2) A future Democrat House majority will pass a "single-payer" plan because the GOP failed to repeal Obamacare.

I am not a prophet, so let me leave #1 (a Speaker Pelosi) to the voters.  It may happen, but remember that Hillary Clinton was also supposed to win the presidency in 2016.  We know that history is on the side of the opposition in these midterm elections.  So let's wait and see how it all looks a year from now.  It is too early to tell.

On point #2, the inevitable single-payer if the Democrats win the House, I am not so sure. 

Let's just look at California, the easiest place in the US to pass a single-payer plan.  Let's review what happened in the one state where the left wing of the Democratic Party runs everything. 

This is from The Los Angeles Times

A high-profile effort to establish a single-payer healthcare system in California sputtered on Friday when Assembly Speaker Anthony Rendon (D-Paramount) decided to shelve the proposal.

Rendon announced late Friday afternoon that the bill, SB 562 by state Sens. Ricardo Lara (D-Bell Gardens) and Toni Atkins (D-San Diego), would not advance to a policy hearing in his house, dampening the measure's prospect for swift passage this year. 

"SB 562 was sent to the Assembly woefully incomplete," Rendon said in a statement. "Even senators who voted for SB 562 noted there are potentially fatal flaws in the bill, including the fact it does not address many serious issues, such as financing, delivery of care, cost controls, or the realities of needed action by the Trump Administration and voters to make SB 562 a genuine piece of legislation."

Rendon took pains to note that his action does not kill the bill entirely — because it is the first year of a two-year session, it could be revived next year.

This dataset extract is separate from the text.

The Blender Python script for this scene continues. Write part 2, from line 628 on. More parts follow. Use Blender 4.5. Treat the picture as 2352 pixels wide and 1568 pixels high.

But the move is nonetheless a major setback for legislation that has electrified the Democratic party's progressive flank.

How did that happen?  How did the most progressive state legislature in the U.S. fail to pass single-payer?  The answer is that "the numbers" had everything to do with it.  The numbers did not add up in California, and the Democrats pulled back the idea.

So what could happen to Speaker Pelosi and the left in 2019?  The numbers won't add up there, either, and it won't pass. 

In other words, we are not going to have a single-payer system in the U.S.